After making albums about the dangers of the sea (“Leviathan” in 2004) and the earth (“Blood Mountain” in 2006), what’s left except to punch a hole into the heavens? Atlanta quartet Mastodon has become metal’s great new mainstream hope even as they make ambitiously progressive albums. “Crack the Skye” (Reprise), out March 24, is the most daring of their four albums, its intricate story line playing out over multi-part songs such as “Oblivion,” “The Czar” and “The Last Baron” that draw on ‘70s progressive rock, psychedelia and even country music. Mortality provides subtext and adds emotional resonance to the band’s sci-fi lyrics: the suicide of drummer Brann Dailor’s sister Skye and the near-death from a fractured skull of guitarist Brent Hinds in 2007 shade the maze-like narrative. All figure into an epic album about transcending the limitations of time, space and the human body. The lyrics present a Tolkien-like fantasy involving astral travel, spirit-world trysts and Czarist Russia.

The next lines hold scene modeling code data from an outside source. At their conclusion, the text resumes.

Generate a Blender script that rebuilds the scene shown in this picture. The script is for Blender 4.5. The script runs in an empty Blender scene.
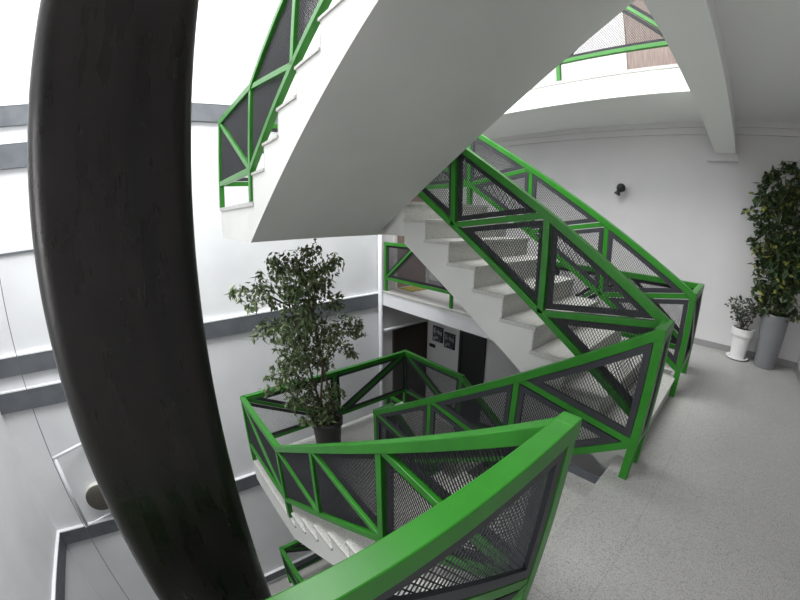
import bpy, bmesh, math, random
import numpy as np
from mathutils import Matrix, Vector

C = bpy.context.scene.collection
SC = bpy.context.scene

# ------------------------------------------------------------------ camera
ROT = [[0.775129328899558, -0.6317929816770325, 0.003485940814992969],
       [0.14515446862388745, 0.18345044345286074, 0.9722531126386099],
       [0.614902190367084, 0.7531159028334174, -0.23390539365557336]]
CAM_H = 1.5324
cd = bpy.data.cameras.new('camera')
cam = bpy.data.objects.new('camera', cd)
C.objects.link(cam)
m = Matrix((ROT[0], ROT[1], [-v for v in ROT[2]])).transposed().to_4x4()
m.translation = (0, 0, CAM_H)
cam.matrix_world = m
cd.type = 'PANO'
cd.sensor_fit = 'HORIZONTAL'
cd.sensor_width, cd.sensor_height = 36.0, 27.0
cd.clip_start = 0.02
pc = cd
pc.panorama_type = 'FISHEYE_LENS_POLYNOMIAL'
pc.fisheye_fov = math.radians(200)
K = (0.0, 0.062101591299823615, -8.422445386108338e-06, -1.9653198142068006e-05, 3.0315417058428534e-07)
for i, k in enumerate(K):
    setattr(pc, 'fisheye_polynomial_k%d' % i, -k)
SC.camera = cam

# ------------------------------------------------------------------ light
W = bpy.data.worlds.new('sky'); SC.world = W
W.use_nodes = True
W.node_tree.nodes['Background'].inputs[0].default_value = (0.93, 0.97, 1.0, 1)
W.node_tree.nodes['Background'].inputs[1].default_value = 1.0


def area(name, loc, rot, sx, sy, energy, col=(1, 1, 1)):
    l = bpy.data.lights.new(name, 'AREA'); l.shape = 'RECTANGLE'
    l.size, l.size_y, l.energy, l.color = sx, sy, energy, col
    o = bpy.data.objects.new(name, l); C.objects.link(o)
    o.location = loc; o.rotation_euler = rot
    return o


sky = area('skylight', (0.35, 3.2, 7.6), (0, 0, 0), 5.8, 5.2, 1180, (0.985, 0.99, 0.98))
# fill lamp added to brighten the corridor from its left end, out of frame
area('corridor_fill', (-2.55, -0.3, 1.7), (0, math.radians(-90), 0), 1.6, 1.2, 48, (1.0, 0.98, 0.98))

vs = SC.view_settings
vs.view_transform = 'Standard'; vs.look = 'None'; vs.gamma = 1; vs.use_curve_mapping = False
vs.exposure = 0.0

# ------------------------------------------------------------------ materials
MATS = {}


def lin(c):
    return tuple(((v / 255) / 12.92 if v / 255 <= .04045 else ((v / 255 + .055) / 1.055) ** 2.4) for v in c) + (1,)


def mat(name, col, rough=.5, metal=0, spec=.5, noise=None, coat=0):
    M = bpy.data.materials.new(name); M.use_nodes = True
    nt = M.node_tree; b = nt.nodes['Principled BSDF']
    b.inputs['Base Color'].default_value = lin(col)
    b.inputs['Roughness'].default_value = rough
    b.inputs['Metallic'].default_value = metal
    b.inputs['Specular IOR Level'].default_value = spec
    b.inputs['Coat Weight'].default_value = coat
    if noise:
        col2, scale, detail, lo, hi = noise
        tc = nt.nodes.new('ShaderNodeTexCoord'); n = nt.nodes.new('ShaderNodeTexNoise')
        n.inputs['Scale'].default_value = scale; n.inputs['Detail'].default_value = detail
        r = nt.nodes.new('ShaderNodeValToRGB')
        r.color_ramp.elements[0].position = lo; r.color_ramp.elements[0].color = lin(col)
        r.color_ramp.elements[1].position = hi; r.color_ramp.elements[1].color = lin(col2)
        nt.links.new(tc.outputs['Object'], n.inputs['Vector']); nt.links.new(n.outputs['Fac'], r.inputs['Fac'])
        nt.links.new(r.outputs['Color'], b.inputs['Base Color'])
    MATS[name] = M
    return M


WHITE = mat('white_paint', (227, 228, 230), .75, noise=((218, 219, 222), 1.3, 3, .35, .7))
WHITE2 = mat('gallery_wall_paint', (206, 204, 205), .7, noise=((198, 196, 198), .9, 3, .35, .7))
SOFFIT = mat('stair_paint', (205, 205, 202), .8, noise=((199, 199, 196), 2, 3, .3, .7))
CEIL = mat('ceiling_paint', (238, 239, 236), .8)
BAND = mat('grey_band_paint', (96, 100, 105), .55, noise=((86, 90, 96), 5, 5, .4, .65))
SKIRT = mat('grey_skirting', (138, 138, 138), .6)
GREEN = mat('green_gloss_paint', (40, 119, 29), .36, spec=.4, noise=((35, 110, 25), 8, 4, .35, .65))
BORDER = mat('charcoal_metal', (40, 42, 47), .5)
MESH = mat('black_metal_mesh', (40, 41, 45), .5)
DARKWOOD = mat('dark_wood', (46, 36, 32), .5)
BLACK = mat('black_void_door', (20, 20, 22), .5)
JAMB = mat('pale_jamb', (196, 194, 192), .6)
GREYPIPE = mat('white_plastic', (214, 216, 220), .5)
CERAMIC = mat('white_ceramic', (222, 222, 222), .35)
PLANTER = mat('grey_planter', (128, 129, 132), .4, noise=((118, 119, 122), 3, 3, .3, .7))
DARKPOT = mat('dark_pot', (48, 46, 46), .55)
SOIL = mat('soil', (48, 38, 30), .95, noise=((30, 24, 20), 60, 4, .4, .6))
BARK = mat('bark', (98, 84, 68), .85, noise=((74, 62, 50), 30, 4, .4, .6))
STEEL = mat('steel', (120, 122, 124), .4, .6)
LAMPBLK = mat('lamp_black', (28, 28, 30), .45)
MATTING = mat('olive_mat', (116, 108, 52), .95)
DISC = mat('dark_disc', (78, 74, 68), .5)
PALE = mat('pale_rim', (206, 204, 198), .5)

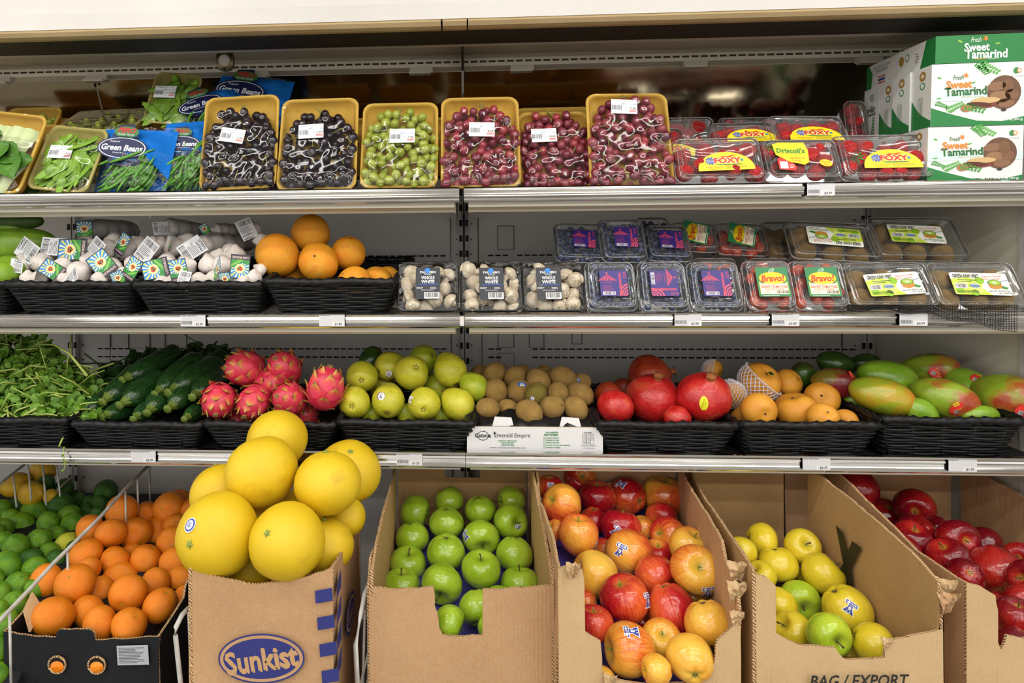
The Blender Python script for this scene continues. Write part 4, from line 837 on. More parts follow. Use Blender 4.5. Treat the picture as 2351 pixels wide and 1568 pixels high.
# torn gala carton
YA = 1.12; xl, xr = W(1279, 1350, YA).x + .004, W(1700, 1420, YA).x
ca = carton('badly torn brown carton overflowing with red and yellow striped apples', YA, 1.68, xl, xr,
       [(1281, 1308), (1312, 1296), (1338, 1310), (1342, 1335), (1330, 1362), (1328, 1400), (1318, 1420), (1345, 1450), (1378, 1470), (1381, 1500), (1382, 1545), (1405, 1556), (1450, 1566), (1520, 1572), (1590, 1566), (1625, 1545), (1640, 1520), (1646, 1470), (1668, 1452), (1700, 1415)],
       [(1281, 1308), (1265, 1240), (1246, 1165), (1238, 1150), (1230, 1100), (1226, 1060)], [(1700, 1415), (1697, 1370), (1690, 1330), (1668, 1290), (1660, 1240), (1625, 1180), (1600, 1140), (1570, 1090), (1560, 1060)], 1050, ZD, m_board_tan, m_board, 41, .005, kr=.12)
liner(ca, xl+.006, xr-.006, [(1.125, W(1065, 1600, 1.12).z-.02), (1.25, pileZ(1400, 1.24)-.06), (1.42, pileZ(1220, 1.42)-.06), (1.67, W(1065, 1120, 1.60).z-.07)], m_purple, 'purple_tray')
def torn(parent, x, y, Y, sc, seed, m=m_board_tan):
    rg = random.Random(seed); q = MB(); p = W(x, y, Y); n = 9; R = []
    for j in range(7):
        R.append([p + Vector(((k-4)*.13*(1-.45*(j/6)**2) + .12*mnoise.noise(Vector((k*.6, j*.6, seed))), -.1 - .22*sin(j*.5+k*.25) + .16*mnoise.noise(Vector((k*.9, j*.8, seed+9))), .35 - j*.2 + .2*mnoise.noise(Vector((k*1.3, seed, 2))) ))*sc for k in range(n)])
    q.rings(R, 0, close=False); q.rings([[v + Vector((.0008, .0025, -.001)) for v in r] for r in R], 0, close=False); return part('torn_flap', q, m, parent)
torn(ca, 1315, 1300, YA-.004, .022, 1); torn(ca, 1690, 1300, YA+.03, .03, 2); torn(ca, 1688, 1345, YA+.01, .03, 3); torn(ca, 1400, 1556, YA-.006, .02, 4); torn(ca, 1690, 1410, YA, .022, 7)
# golden apple carton
YY = 1.12; xl, xr = W(1728, 1400, YY).x, W(2166, 1450, YY).x
cy = carton('open brown carton lettered in black at the bottom, holding golden apples', YY, 1.66, xl, xr,
       [(1735, 1318), (1760, 1325), (1781, 1345), (1776, 1400), (1770, 1448), (1800, 1465), (1832, 1480), (1880, 1484), (1918, 1487), (1926, 1500), (1940, 1515), (1990, 1513), (2036, 1508), (2048, 1496), (2044, 1482), (2030, 1474), (2060, 1466), (2110, 1455), (2165, 1444)],
       [(1735, 1318), (1700, 1262), (1655, 1200), (1610, 1135), (1585, 1085), (1570, 1060)], [(2168, 1444), (2172, 1400), (2160, 1335), (2120, 1290), (2030, 1205), (1950, 1140), (1890, 1085), (1860, 1060)], 1050, ZD, m_board_tan, m_board_in, 51, .003, kl=.12)
liner(cy, xl+.006, xr-.006, [(1.125, W(1065, 1530, 1.16).z-.04), (1.35, pileZ(1365, 1.33)-.05), (1.50, pileZ(1260, 1.48)-.05), (1.65, pileZ(1240, 1.55)-.05)], m_purple, 'purple_tray')
torn(cy, 2165, 1340, YY+.02, .036, 5, m_board_tan); torn(cy, 2172, 1372, YY+.0, .03, 6, m_board); torn(cy, 2035, 1470, YY-.003, .018, 9)
pr = Print(); L0 = W(1973, 1563, YY-.009); s0 = YY/F
pr.text('BAG / EXPORT', 0, 0, 27*s0, '2a2622', 1, w=212*s0, rot=2.5, bold=.02, shear=.25); pr.build('printed_lettering', cy, frame_at(L0))
ym = [WX(x, y, xr-.0095) for x, y in ((1921, 1205), (1937, 1222), (1948, 1268), (1959, 1242), (1980, 1258), (1956, 1305), (1962, 1350), (1940, 1345), (1930, 1308), (1938, 1292))]
q = MB(); q.add([(xr-.0115, v.y, v.z) for v in ym], [(0, 1, 2, 9), (2, 3, 4, 5), (2, 5, 8, 9), (5, 6, 7, 8)]); part('black_mark', q, flat('1d1b14', .6), cy)
# red apple carton
YR = 1.14; xl, xr = W(2219, 1400, YR).x, 1.195
cr = carton('brown carton with a perforated corner, at the far right with dark red apples', YR, 1.76, xl, xr,
       [(2216, 1336), (2250, 1345), (2284, 1366), (2290, 1400), (2289, 1470), (2298, 1492), (2306, 1478), (2312, 1458), (2351, 1468), (2480, 1480)],
       [(2216, 1336), (2160, 1300), (2100, 1262), (2040, 1200), (1960, 1120), (1900, 1070)], [(2900, 1480), (2600, 1280), (2351, 1140), (2245, 1078), (2210, 1060)], 1050, ZD, m_board_tan, m_board, 61, .005)
liner(cr, xl+.006, xr-.006, [(1.15, W(1065, 1580, 1.2).z-.04), (1.35, pileZ(1400, 1.26)-.05), (1.74, W(1065, 1200, 1.66).z-.05)], m_board_in, 'paper_liner')
liner(co, W(9, 1450, YO).x+.01, W(366, 1461, YO).x-.01, [(YO+.01, pileZ(1540, 1.30)), (1.69, pileZ(1230, 1.69)-.03)], m_board_black, 'bottom_pad')
# heap bases the limes rest on
q = MB(); q.plate([(-2.2, 1.17, .58), (-2.2, 1.28, .68), (-2.2, 1.40, .735), (-2.2, 2.05, .765), (-2.2, 2.05, .74), (-2.2, 1.20, .54)], (1.34, 0, 0))
tag(link('wire_bin_floor', q.mesh('wire_bin_floor', m_blackmat)), 'dark sloping pan under the lime heap', 'pan')
# ------------------------------------------------------------ white wire dividers
m_wire = wear('white_wire', 'b9b7b0', 'dddbd5', 30, .4, c3='8c857a')
def wires(label, lines):
    r_ = thing('wire_divider', label, 'wire rack', Matrix.Identity(4), 'white wire dividers')
    for nm, pts, r in lines:
        q = MB(); q.tube(pts, r, 8); part(nm, q, m_wire, r_, True)
    return r_
XA = W(2, 1424, 1.22).x
rail = [WX(x, y, XA) for x, y in ((-40, 1468), (0, 1424), (71, 1350), (124, 1292), (178, 1239), (232, 1185), (286, 1124), (343, 1066))]
L = [('top_rail', rail, .0042)]
for x, y1 in ((22, 1440), (155, 1300), (288, 1150), (316, 1150), (346, 1150), (372, 1150), (395, 1135)):
    a = [p for p in rail]; t = WX(x, y1, XA); yy = min(max(t.y, rail[0].y), rail[-1].y)
    zt_ = next((a[i].z + (a[i+1].z-a[i].z)*(yy-a[i].y)/(a[i+1].y-a[i].y) for i in range(len(a)-1) if a[i].y <= yy <= a[i+1].y), rail[-1].z)
    L.append(('wire_bar', [(XA, yy, zt_), (XA, yy+.004, zt_-.16)], .0026))
wires('white wire divider sloping between the limes and the oranges', L)
XB = W(0, 1110, 1.80).x
r2 = [WX(x, y, XB) for x, y in ((-60, 1160), (0, 1110), (57, 1066))]; L = [('top_rail', r2, .0036)]
for x, ya, yb_ in ((30, 1088, 1165), (64, 1066, 1150), (98, 1066, 1160), (130, 1066, 1140)):
    L.append(('wire_bar', [W(x, ya, 1.88), W(x+8, yb_, 1.84)], .0026))
L.append(('cross_wire', [W(104, 1150, 1.86), W(168, 1092, 1.98)], .003)); wires('white wire divider at the back left in front of the lemons', L)
L = [('top_rail', [W(433, 1396, 1.20), W(418, 1412, 1.18), (W(404, 1440, 1.17)), W(403, 1460, 1.17), W(416, 1580, 1.17), W(420, 1640, 1.17)], .0045), ('wire_bar', [W(433, 1398, 1.21), W(436, 1500, 1.25)], .0024)]
wires('bent white wire end between the black carton and the pomelo carton', L)
XD = W(840, 1350, 1.19).x
L = [('top_rail', [W(852, 1330, 1.24), W(838, 1362, 1.21), W(829, 1410, 1.19), W(816, 1480, 1.17), W(822, 1600, 1.17)], .0045)]
for x0, y0, x1, y1 in ((838, 1400, 832, 1600), (846, 1360, 846, 1600), (850, 1480, 828, 1570), (852, 1520, 838, 1600)): L.append(('wire_bar', [W(x0, y0, 1.215), W(x1, y1, 1.20)], .0024))
wires('white wire divider between the pomelo carton and the green apple carton', L)
p = [W(165, 1195, 1.93), W(182, 1148, 1.98), W(193, 1137, 2.0)]
q = MB(); q.tube([W(125, 1168, 1.94), W(182, 1152, 1.98), W(245, 1160, 1.98)], .003, 6); o = wires('thin white wire shelf frame lying behind the limes', [('cross_wire', [W(160, 1172, 1.96), W(196, 1138, 2.0)], .003), ('cross_wire', [W(168, 1158, 1.99), W(262, 1160, 1.99)], .003)])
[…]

At its essence, Mastodon remains a four-piece metal band, but this time its sound is broadened with keyboards, banjo and lots of harmony vocals. There is more actual singing (by three of the four band members) rather than the guttural screaming that passes for lead vocals in most contemporary metal. The band remains somewhat faceless (none of the band members has a truly distinctive voice or personality), which puts the focus squarely on the music. Melodies weave through arrangements that teeter between dream-like drift and a gallop, with drummer Brann Dailor again leading the charge. Though less immediately visceral than its predecessors, “Crack the Skye” is denser, deeper and more emotionally transfixing.